Nah, itu yang akan jadi resolusi di dekade ini. Di usia kepala tiga, saya ingin apa yang saya lakukan bisa lebih memberikan manfaat bagi lebih banyak manusia. Saya ingin meningkatkan kesejahteraan ekonomi lebih dari satu juta orang di dunia. Dan saya ingin menunjukkan bahwa ada cara yang lebih baik dalam membangun bisnis yang tidak hanya mengejar keuntungan pribadi belaka. Bagaimana caranya? Apa bentuk nyatanya? Ya, tidak tahu, tentu saja. Sebagaimana saya memulai dekade lalu dengan tanpa tahu jalannya, saya juga masih belum mengetahui apa yang akan terjadi ke depannya.

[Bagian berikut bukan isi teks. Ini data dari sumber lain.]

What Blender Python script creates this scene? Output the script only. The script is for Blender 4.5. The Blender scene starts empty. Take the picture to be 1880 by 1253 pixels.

Tapi, saya meyakini apa yang kemarin sempat dibawa akan selalu menjadi bekal dasar untuk melakukan sesuatu yang lebih besar. Bagaimana kalau semua yang pernah dibangun gagal? Ya, tidak masalah, bangun lagi saja dari awal. Mungkin cerita indahnya ternyata bukan tentang keberhasilan di usia kepala dua, tapi kepala lima. Toh, usia ini hanya angka belaka. Yang penting apa yang kita sisakan di kepala, tekad yang kita tanam di dalam dada, dan karya yang kita buat di dunia nyata.

Tiba-tiba saya jadi bersemangat menjalani usia kepala tiga.